DO THIS ->
Take the data that follows and retype it word for word.

──────────

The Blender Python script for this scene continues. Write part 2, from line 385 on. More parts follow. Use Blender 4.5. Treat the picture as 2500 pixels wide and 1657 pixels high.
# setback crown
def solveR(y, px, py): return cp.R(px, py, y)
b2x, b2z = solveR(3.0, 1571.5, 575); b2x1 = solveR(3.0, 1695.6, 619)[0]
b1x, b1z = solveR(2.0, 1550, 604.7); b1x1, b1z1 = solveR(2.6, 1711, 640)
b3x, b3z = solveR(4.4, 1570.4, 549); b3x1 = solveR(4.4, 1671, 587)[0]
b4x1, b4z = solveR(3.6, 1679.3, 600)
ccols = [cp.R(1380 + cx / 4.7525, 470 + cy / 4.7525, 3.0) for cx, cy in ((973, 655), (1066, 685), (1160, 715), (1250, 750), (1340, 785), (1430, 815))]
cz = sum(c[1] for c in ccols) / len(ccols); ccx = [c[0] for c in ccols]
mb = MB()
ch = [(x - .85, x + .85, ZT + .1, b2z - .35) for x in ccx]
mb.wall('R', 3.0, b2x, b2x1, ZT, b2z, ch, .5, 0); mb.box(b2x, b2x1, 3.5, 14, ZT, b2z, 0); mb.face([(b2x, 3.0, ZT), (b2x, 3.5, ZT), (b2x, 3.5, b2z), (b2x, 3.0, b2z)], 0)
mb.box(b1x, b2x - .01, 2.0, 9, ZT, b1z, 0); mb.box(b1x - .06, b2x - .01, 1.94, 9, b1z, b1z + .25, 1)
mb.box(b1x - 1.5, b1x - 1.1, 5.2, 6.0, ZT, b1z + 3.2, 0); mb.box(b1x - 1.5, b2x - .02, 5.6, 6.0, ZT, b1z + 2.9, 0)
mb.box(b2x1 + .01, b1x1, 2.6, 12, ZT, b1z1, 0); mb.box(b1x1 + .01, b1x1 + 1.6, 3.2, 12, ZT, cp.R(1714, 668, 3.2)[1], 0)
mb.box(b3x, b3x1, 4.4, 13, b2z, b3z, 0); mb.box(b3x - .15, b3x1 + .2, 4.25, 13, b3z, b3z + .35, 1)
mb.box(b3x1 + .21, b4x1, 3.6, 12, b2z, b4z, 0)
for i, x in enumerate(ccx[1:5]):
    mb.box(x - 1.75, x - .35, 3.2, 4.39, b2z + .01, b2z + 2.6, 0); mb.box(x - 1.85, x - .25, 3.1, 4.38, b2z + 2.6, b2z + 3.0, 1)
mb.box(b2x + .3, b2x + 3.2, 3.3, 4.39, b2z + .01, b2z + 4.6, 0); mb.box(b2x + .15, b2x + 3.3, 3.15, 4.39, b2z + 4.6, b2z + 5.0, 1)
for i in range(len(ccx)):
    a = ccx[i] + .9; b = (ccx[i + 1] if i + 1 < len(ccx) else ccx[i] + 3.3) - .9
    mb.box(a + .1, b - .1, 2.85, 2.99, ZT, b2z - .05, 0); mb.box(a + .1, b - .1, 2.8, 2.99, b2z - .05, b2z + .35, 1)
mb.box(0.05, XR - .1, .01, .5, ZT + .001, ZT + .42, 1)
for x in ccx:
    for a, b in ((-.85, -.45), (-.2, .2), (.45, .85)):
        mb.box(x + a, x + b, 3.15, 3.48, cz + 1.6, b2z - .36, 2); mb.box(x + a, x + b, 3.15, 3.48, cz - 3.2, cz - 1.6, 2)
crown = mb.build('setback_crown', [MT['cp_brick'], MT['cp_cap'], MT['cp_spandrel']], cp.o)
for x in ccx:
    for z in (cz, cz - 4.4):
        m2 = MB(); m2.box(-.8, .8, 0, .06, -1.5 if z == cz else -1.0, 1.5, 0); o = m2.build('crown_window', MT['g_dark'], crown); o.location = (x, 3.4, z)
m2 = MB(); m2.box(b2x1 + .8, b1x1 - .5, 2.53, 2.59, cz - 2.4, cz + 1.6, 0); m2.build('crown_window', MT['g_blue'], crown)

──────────

WRITTEN RESPONSE ->
The Blender Python script for this scene continues. Write part 2, from line 385 on. More parts follow. Use Blender 4.5. Treat the picture as 2500 pixels wide and 1657 pixels high.
# setback crown
def solveR(y, px, py): return cp.R(px, py, y)
b2x, b2z = solveR(3.0, 1571.5, 575); b2x1 = solveR(3.0, 1695.6, 619)[0]
b1x, b1z = solveR(2.0, 1550, 604.7); b1x1, b1z1 = solveR(2.6, 1711, 640)
b3x, b3z = solveR(4.4, 1570.4, 549); b3x1 = solveR(4.4, 1671, 587)[0]
b4x1, b4z = solveR(3.6, 1679.3, 600)
ccols = [cp.R(1380 + cx / 4.7525, 470 + cy / 4.7525, 3.0) for cx, cy in ((973, 655), (1066, 685), (1160, 715), (1250, 750), (1340, 785), (1430, 815))]
cz = sum(c[1] for c in ccols) / len(ccols); ccx = [c[0] for c in ccols]
mb = MB()
ch = [(x - .85, x + .85, ZT + .1, b2z - .35) for x in ccx]
mb.wall('R', 3.0, b2x, b2x1, ZT, b2z, ch, .5, 0); mb.box(b2x, b2x1, 3.5, 14, ZT, b2z, 0); mb.face([(b2x, 3.0, ZT), (b2x, 3.5, ZT), (b2x, 3.5, b2z), (b2x, 3.0, b2z)], 0)
mb.box(b1x, b2x - .01, 2.0, 9, ZT, b1z, 0); mb.box(b1x - .06, b2x - .01, 1.94, 9, b1z, b1z + .25, 1)
mb.box(b1x - 1.5, b1x - 1.1, 5.2, 6.0, ZT, b1z + 3.2, 0); mb.box(b1x - 1.5, b2x - .02, 5.6, 6.0, ZT, b1z + 2.9, 0)
mb.box(b2x1 + .01, b1x1, 2.6, 12, ZT, b1z1, 0); mb.box(b1x1 + .01, b1x1 + 1.6, 3.2, 12, ZT, cp.R(1714, 668, 3.2)[1], 0)
mb.box(b3x, b3x1, 4.4, 13, b2z, b3z, 0); mb.box(b3x - .15, b3x1 + .2, 4.25, 13, b3z, b3z + .35, 1)
mb.box(b3x1 + .21, b4x1, 3.6, 12, b2z, b4z, 0)
for i, x in enumerate(ccx[1:5]):
    mb.box(x - 1.75, x - .35, 3.2, 4.39, b2z + .01, b2z + 2.6, 0); mb.box(x - 1.85, x - .25, 3.1, 4.38, b2z + 2.6, b2z + 3.0, 1)
mb.box(b2x + .3, b2x + 3.2, 3.3, 4.39, b2z + .01, b2z + 4.6, 0); mb.box(b2x + .15, b2x + 3.3, 3.15, 4.39, b2z + 4.6, b2z + 5.0, 1)
for i in range(len(ccx)):
    a = ccx[i] + .9; b = (ccx[i + 1] if i + 1 < len(ccx) else ccx[i] + 3.3) - .9
    mb.box(a + .1, b - .1, 2.85, 2.99, ZT, b2z - .05, 0); mb.box(a + .1, b - .1, 2.8, 2.99, b2z - .05, b2z + .35, 1)
mb.box(0.05, XR - .1, .01, .5, ZT + .001, ZT + .42, 1)
for x in ccx:
    for a, b in ((-.85, -.45), (-.2, .2), (.45, .85)):
        mb.box(x + a, x + b, 3.15, 3.48, cz + 1.6, b2z - .36, 2); mb.box(x + a, x + b, 3.15, 3.48, cz - 3.2, cz - 1.6, 2)
crown = mb.build('setback_crown', [MT['cp_brick'], MT['cp_cap'], MT['cp_spandrel']], cp.o)
for x in ccx:
    for z in (cz, cz - 4.4):
        m2 = MB(); m2.box(-.8, .8, 0, .06, -1.5 if z == cz else -1.0, 1.5, 0); o = m2.build('crown_window', MT['g_dark'], crown); o.location = (x, 3.4, z)
m2 = MB(); m2.box(b2x1 + .8, b1x1 - .5, 2.53, 2.59, cz - 2.4, cz + 1.6, 0); m2.build('crown_window', MT['g_blue'], crown)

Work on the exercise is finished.